* Written exercise *
Count every line in the entries that follow where the word "script" appears, then state only the total.

>>>>>

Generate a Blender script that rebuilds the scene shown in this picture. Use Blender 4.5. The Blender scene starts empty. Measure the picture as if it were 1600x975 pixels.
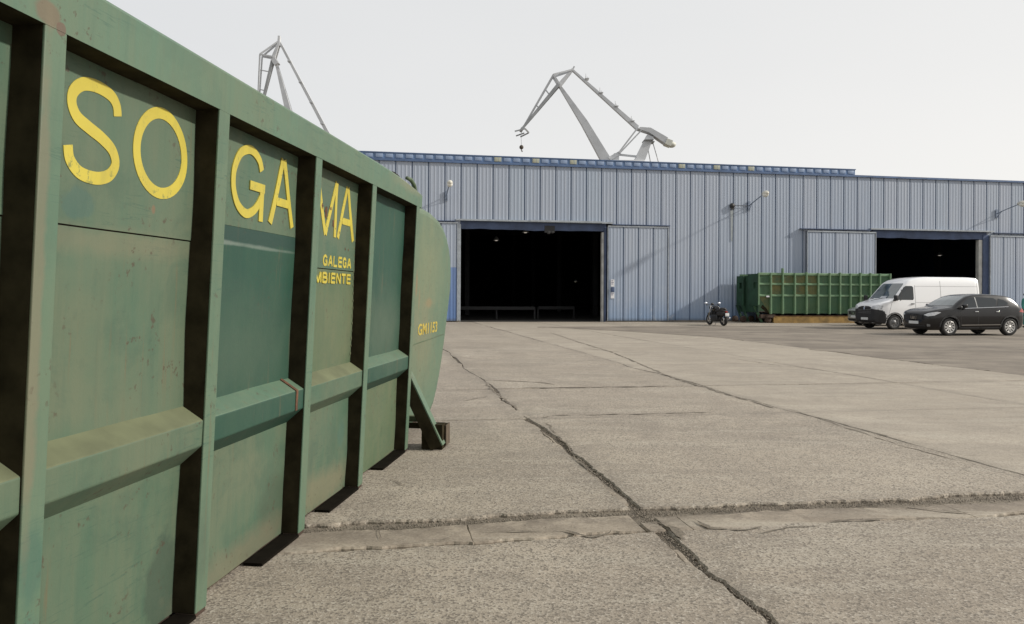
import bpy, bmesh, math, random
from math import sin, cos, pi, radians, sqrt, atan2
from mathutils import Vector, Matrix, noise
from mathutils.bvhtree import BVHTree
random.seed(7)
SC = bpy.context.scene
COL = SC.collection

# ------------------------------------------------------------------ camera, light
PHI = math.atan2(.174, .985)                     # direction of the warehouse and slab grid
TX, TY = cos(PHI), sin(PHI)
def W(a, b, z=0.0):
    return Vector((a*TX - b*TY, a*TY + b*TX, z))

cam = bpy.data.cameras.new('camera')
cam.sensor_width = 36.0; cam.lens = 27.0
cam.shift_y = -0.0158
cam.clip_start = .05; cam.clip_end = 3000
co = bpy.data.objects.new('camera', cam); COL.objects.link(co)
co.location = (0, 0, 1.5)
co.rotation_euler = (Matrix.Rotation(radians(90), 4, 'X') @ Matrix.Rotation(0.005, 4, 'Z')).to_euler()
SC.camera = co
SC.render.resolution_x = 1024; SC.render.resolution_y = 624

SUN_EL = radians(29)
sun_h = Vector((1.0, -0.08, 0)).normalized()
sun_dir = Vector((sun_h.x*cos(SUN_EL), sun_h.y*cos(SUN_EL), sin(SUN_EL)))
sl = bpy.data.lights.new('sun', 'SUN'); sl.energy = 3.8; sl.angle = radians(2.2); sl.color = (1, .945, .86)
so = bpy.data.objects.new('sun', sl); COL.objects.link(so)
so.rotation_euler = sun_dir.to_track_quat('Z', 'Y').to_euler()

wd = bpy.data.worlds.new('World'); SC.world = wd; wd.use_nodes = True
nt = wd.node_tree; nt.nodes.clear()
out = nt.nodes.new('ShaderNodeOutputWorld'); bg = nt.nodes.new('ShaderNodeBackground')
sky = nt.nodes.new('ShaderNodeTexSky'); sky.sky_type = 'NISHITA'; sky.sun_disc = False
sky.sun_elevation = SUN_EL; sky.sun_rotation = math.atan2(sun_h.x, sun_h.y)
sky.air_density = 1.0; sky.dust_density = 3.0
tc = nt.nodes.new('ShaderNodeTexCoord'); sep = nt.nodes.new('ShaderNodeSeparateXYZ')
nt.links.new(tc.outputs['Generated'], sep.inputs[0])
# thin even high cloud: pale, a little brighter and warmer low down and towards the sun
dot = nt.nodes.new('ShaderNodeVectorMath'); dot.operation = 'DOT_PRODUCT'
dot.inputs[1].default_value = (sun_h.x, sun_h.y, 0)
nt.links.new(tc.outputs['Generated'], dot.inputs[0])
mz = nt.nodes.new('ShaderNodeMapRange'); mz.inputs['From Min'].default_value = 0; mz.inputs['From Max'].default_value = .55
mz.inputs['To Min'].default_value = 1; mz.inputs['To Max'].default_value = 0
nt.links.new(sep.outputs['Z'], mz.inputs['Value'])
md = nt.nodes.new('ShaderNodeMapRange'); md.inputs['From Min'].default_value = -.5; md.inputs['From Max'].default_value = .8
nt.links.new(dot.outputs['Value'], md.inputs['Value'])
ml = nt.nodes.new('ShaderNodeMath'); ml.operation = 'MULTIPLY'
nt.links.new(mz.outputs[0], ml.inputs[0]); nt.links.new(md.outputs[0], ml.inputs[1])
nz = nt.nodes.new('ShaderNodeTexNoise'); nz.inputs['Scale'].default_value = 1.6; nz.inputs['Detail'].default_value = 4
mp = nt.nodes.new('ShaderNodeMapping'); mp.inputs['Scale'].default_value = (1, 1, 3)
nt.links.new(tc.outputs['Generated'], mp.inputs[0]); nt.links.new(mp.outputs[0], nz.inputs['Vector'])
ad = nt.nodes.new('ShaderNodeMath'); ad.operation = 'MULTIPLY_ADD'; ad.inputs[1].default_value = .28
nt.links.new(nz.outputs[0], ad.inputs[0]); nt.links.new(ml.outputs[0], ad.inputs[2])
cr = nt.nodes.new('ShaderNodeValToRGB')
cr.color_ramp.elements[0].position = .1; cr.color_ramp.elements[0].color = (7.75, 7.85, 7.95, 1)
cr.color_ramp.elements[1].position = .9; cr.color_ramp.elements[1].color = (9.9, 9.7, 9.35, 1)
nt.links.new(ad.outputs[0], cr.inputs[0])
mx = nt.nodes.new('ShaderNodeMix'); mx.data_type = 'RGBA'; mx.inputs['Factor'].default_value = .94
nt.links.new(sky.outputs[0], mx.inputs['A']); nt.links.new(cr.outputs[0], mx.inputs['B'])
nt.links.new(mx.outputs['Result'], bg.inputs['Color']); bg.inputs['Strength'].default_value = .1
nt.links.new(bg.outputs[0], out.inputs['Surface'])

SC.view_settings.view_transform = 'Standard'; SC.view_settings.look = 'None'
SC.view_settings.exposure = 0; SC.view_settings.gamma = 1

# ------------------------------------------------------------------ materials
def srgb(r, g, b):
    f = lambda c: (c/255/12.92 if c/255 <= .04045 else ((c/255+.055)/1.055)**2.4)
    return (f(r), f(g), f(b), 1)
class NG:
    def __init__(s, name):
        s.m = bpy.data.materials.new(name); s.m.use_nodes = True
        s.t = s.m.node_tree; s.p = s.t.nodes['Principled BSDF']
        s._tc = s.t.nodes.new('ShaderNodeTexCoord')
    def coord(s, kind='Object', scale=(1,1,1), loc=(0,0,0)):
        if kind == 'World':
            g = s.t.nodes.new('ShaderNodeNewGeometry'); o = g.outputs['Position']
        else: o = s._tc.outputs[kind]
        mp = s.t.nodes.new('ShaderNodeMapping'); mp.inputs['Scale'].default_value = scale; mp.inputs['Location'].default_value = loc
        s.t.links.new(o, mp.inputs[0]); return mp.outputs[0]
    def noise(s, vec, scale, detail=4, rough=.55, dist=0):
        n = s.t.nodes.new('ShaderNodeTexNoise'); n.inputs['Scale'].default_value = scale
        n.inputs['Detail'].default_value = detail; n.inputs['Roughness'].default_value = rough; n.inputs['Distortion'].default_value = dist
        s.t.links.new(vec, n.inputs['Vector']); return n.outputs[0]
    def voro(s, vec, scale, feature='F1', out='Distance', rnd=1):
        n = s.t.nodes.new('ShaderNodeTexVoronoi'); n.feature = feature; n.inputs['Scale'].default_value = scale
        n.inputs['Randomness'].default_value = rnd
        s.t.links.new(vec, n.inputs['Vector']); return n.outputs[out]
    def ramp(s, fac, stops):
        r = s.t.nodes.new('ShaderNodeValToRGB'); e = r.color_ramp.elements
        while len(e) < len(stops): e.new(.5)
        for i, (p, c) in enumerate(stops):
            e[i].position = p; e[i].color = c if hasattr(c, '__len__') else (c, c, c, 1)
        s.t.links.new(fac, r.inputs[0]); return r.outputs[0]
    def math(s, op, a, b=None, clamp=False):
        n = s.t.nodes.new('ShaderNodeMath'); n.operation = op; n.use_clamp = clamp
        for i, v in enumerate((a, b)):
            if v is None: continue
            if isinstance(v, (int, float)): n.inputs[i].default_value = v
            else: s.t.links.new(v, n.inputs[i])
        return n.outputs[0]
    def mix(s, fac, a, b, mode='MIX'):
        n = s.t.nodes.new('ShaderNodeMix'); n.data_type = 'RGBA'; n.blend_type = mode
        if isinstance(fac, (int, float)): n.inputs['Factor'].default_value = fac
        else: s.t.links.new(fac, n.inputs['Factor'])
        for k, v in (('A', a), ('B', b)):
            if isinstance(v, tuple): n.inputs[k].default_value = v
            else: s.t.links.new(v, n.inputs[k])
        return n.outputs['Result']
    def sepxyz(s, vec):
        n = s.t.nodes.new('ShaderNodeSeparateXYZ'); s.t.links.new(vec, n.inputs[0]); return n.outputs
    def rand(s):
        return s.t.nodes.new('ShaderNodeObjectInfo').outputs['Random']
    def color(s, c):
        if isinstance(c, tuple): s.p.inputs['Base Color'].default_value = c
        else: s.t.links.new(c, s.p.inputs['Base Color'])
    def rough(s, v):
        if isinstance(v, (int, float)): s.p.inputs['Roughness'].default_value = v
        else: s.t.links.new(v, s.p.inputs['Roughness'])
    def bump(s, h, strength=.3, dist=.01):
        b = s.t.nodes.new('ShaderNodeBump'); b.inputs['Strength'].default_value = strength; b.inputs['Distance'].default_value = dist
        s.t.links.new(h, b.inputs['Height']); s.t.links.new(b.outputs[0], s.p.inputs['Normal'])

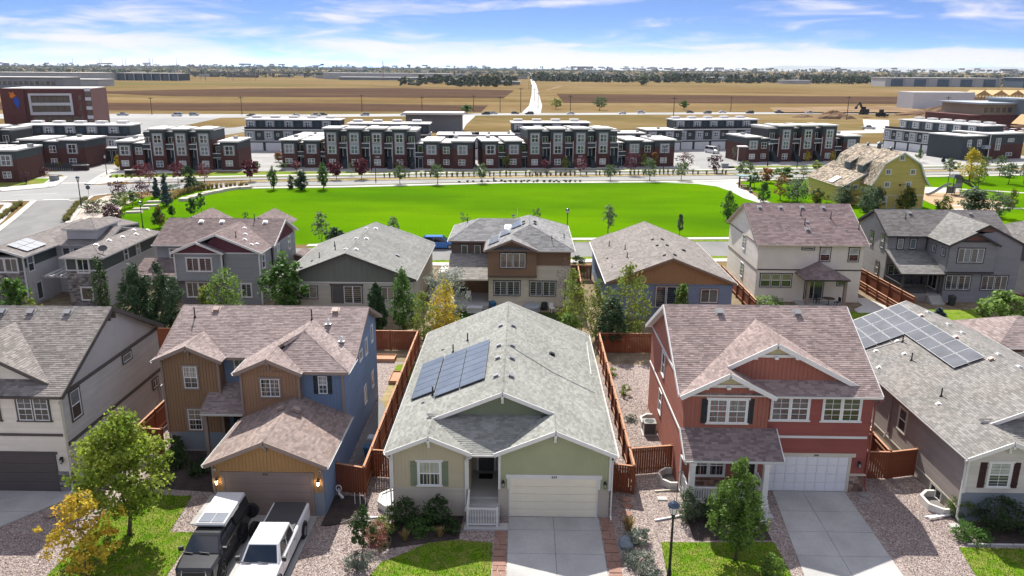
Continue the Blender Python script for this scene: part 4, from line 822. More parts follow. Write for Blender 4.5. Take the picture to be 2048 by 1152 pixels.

<<<<<

* Solved exercise *
2